[start Dataset records]
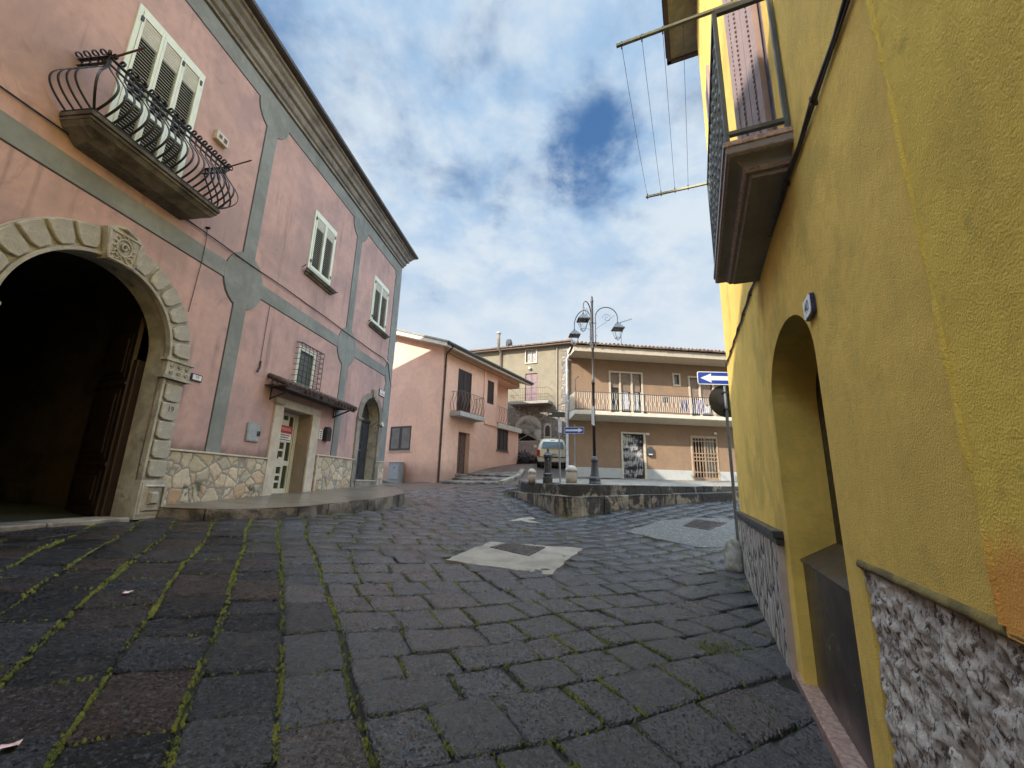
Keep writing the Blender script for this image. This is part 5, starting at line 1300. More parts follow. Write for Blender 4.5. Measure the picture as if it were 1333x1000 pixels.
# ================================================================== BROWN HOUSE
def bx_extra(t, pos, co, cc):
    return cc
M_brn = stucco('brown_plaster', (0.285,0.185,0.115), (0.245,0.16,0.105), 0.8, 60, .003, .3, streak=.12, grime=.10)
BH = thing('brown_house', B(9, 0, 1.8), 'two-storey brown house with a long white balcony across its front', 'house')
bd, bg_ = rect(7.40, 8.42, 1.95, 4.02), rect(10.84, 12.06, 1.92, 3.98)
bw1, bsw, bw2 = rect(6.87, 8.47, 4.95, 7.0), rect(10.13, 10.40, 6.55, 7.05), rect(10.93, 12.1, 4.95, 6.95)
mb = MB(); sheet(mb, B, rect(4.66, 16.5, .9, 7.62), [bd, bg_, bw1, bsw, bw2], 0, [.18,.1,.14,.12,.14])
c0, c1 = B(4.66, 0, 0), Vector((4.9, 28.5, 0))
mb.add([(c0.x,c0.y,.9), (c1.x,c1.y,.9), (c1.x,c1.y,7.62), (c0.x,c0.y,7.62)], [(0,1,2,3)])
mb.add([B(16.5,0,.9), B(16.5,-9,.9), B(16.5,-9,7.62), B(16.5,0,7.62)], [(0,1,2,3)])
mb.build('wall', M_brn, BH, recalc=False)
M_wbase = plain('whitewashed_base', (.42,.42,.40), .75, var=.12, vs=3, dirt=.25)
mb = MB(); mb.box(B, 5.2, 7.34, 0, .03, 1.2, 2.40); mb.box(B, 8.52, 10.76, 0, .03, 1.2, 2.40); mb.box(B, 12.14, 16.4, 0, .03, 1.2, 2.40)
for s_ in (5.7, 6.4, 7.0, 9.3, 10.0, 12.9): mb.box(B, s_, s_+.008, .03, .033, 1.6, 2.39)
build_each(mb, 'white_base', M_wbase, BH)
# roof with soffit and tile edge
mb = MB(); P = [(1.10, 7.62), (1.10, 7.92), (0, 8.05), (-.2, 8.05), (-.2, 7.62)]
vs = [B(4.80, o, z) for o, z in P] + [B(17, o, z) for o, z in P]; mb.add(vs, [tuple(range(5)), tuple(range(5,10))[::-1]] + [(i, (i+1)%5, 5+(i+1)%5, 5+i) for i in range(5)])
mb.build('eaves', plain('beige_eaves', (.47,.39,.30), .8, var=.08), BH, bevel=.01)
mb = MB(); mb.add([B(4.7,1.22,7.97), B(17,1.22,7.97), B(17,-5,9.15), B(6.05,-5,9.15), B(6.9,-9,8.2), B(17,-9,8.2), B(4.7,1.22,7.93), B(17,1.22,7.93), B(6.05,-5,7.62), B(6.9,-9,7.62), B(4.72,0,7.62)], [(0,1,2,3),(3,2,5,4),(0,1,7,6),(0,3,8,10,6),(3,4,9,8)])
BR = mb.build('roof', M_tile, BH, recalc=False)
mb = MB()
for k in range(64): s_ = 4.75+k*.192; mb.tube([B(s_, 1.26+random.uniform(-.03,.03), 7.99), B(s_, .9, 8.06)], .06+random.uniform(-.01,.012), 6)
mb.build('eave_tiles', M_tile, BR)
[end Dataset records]
[start Dataset records]
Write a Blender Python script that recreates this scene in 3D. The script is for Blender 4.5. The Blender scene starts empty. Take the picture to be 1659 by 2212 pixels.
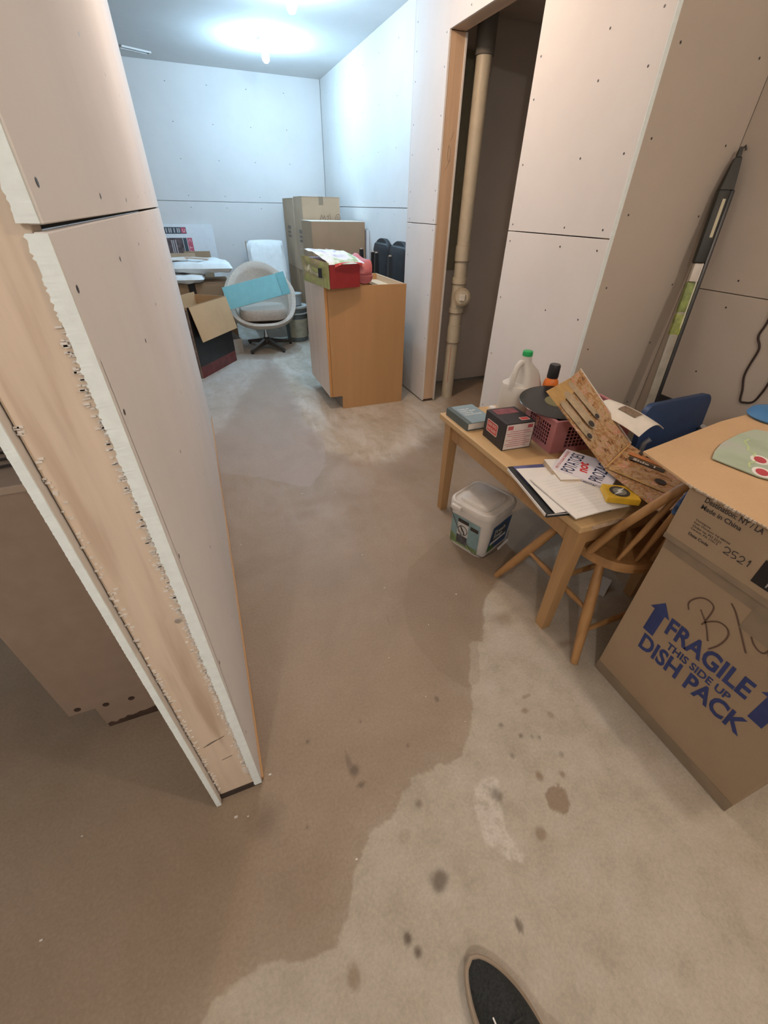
[end Dataset records]
[start Dataset records]
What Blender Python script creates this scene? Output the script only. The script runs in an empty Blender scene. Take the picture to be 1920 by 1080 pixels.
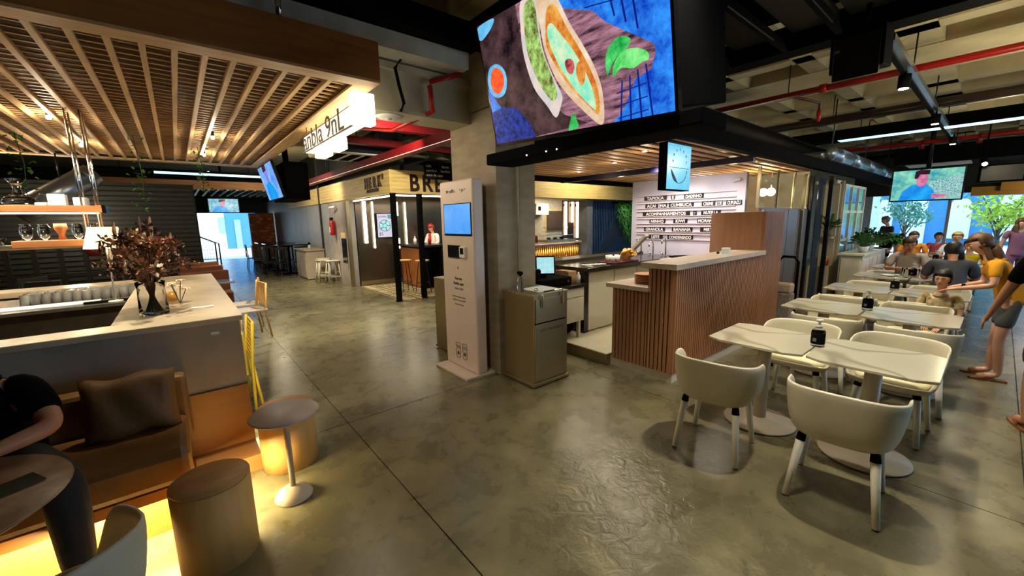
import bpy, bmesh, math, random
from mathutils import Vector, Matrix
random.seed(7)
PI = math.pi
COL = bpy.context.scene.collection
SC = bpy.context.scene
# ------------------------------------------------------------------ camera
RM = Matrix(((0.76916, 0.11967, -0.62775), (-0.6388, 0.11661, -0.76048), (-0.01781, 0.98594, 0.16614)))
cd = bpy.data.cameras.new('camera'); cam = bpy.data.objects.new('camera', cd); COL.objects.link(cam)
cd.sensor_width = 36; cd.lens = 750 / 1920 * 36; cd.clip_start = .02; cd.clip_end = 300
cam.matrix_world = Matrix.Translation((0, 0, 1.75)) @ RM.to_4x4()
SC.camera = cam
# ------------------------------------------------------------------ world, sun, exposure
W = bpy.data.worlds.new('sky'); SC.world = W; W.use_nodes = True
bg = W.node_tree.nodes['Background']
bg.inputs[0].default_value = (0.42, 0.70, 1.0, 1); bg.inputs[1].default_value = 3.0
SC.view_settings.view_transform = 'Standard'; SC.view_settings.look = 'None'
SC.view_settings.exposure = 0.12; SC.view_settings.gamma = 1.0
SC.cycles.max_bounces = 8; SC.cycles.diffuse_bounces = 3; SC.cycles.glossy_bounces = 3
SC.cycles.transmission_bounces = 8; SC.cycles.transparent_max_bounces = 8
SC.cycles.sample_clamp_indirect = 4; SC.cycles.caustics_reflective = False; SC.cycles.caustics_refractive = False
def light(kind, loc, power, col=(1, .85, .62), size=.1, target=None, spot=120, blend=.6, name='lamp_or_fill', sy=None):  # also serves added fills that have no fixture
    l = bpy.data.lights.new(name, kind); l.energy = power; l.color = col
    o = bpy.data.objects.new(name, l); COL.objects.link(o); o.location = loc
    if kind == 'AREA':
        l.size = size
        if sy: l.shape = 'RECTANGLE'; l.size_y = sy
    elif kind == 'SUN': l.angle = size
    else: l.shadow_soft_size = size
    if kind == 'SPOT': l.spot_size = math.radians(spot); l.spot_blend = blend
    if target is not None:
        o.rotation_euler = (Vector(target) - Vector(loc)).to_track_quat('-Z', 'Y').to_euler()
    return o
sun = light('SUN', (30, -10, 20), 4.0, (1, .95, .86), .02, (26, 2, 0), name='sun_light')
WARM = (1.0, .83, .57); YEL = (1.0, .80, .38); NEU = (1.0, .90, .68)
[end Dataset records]
- Aim of the task -
Lines containing the string "scene" should be counted; reply with their number and nothing more.

- Complete output -
4